## WHAT YOU SHOULD DO
Say how many lines include "Blender", with no words around the number.

## TASK MATERIAL
>> START

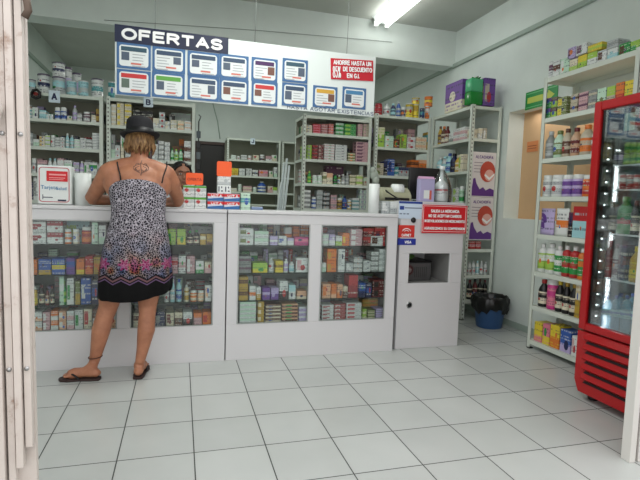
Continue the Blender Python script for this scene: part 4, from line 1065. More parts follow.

>> END
>> START

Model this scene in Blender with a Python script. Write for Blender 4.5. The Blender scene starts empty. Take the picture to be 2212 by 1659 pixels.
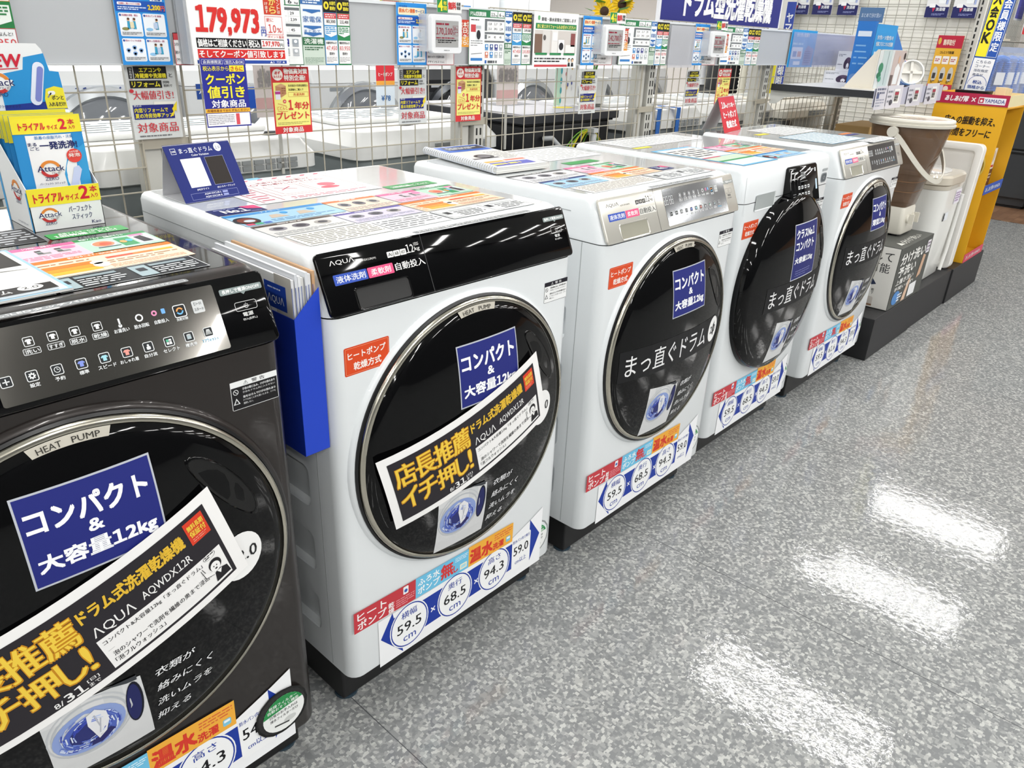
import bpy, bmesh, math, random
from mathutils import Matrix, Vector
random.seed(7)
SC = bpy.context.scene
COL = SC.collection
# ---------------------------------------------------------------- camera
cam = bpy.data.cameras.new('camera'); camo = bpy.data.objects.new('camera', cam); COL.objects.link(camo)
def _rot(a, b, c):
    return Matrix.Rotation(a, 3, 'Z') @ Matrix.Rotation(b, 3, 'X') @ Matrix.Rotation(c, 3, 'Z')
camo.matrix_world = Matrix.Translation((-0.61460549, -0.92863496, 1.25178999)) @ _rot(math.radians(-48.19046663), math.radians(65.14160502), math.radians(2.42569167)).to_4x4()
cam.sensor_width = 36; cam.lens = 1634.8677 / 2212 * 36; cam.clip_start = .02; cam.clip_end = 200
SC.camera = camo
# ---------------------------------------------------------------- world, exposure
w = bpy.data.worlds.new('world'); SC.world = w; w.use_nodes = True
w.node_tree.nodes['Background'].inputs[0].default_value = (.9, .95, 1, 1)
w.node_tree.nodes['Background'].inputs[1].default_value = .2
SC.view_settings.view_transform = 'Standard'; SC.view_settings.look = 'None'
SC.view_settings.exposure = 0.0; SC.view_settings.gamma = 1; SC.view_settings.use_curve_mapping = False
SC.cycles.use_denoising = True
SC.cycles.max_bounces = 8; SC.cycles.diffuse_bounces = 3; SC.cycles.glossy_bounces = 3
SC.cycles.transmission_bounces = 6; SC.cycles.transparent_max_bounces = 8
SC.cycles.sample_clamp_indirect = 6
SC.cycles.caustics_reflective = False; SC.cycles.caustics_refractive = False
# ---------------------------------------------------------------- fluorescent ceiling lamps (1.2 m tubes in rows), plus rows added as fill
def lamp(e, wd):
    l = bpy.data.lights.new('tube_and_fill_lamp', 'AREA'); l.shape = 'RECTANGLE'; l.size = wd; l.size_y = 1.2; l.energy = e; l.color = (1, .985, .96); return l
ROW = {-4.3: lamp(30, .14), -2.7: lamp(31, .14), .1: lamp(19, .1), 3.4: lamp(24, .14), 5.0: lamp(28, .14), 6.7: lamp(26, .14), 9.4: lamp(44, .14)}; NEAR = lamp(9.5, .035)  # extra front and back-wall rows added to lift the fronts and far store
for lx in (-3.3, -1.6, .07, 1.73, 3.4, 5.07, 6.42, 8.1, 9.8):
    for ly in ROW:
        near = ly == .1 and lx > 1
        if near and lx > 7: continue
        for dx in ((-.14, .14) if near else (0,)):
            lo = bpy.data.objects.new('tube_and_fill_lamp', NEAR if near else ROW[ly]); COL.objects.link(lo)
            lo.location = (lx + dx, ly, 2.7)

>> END

## EXERCISE RESPONSE
2